Propane - LPG - Liquified Petroleum Gas
Propane is a three-carbon alkane, normally a gas, but compressible to a liquid that is transportable. It is derived from other petroleum products during oil or natural gas processing. It is commonly used as a fuel for engines, barbecues, and home heating systems.
When sold as fuel, it is commonly known as liquified petroleum gas (LPG or LP-gas) which can be a mixture of propane along with small amounts of propylene, butane, and butylene. The odorant ethanethiol is also added so that people can easily smell the gas in case of a leak.
Propane is used as fuel in cooking on many barbecues, portable stoves and in motor vehicles. The ubiquitous 4.73-gallon (20 Lb.) steel container is often dubbed a "barbecue bottle". Propane powers some locomotives, buses, forklifts, and taxis and is used for heat and cooking in recreational vehicles and campers. In many rural areas of North America, propane is used in furnaces, cooking stoves, water heaters, laundry dryers, and other heat-producing appliances. As of 2000, 6.9 million American households use propane as their primary heating fuel.

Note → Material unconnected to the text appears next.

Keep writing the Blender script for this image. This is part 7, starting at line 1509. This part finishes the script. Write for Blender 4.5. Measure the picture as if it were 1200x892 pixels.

Commercially-available "propane" fuel, or LPG, is not pure. Typically in the USA and Canada, it is primarily propane (at least 90%), with the rest mostly butane and propylene, plus odorants. This is the HD5 standard, written for vehicle fuels; note that not all products labeled "propane" conform to this standard. In Mexico, for example, the butane content is much higher.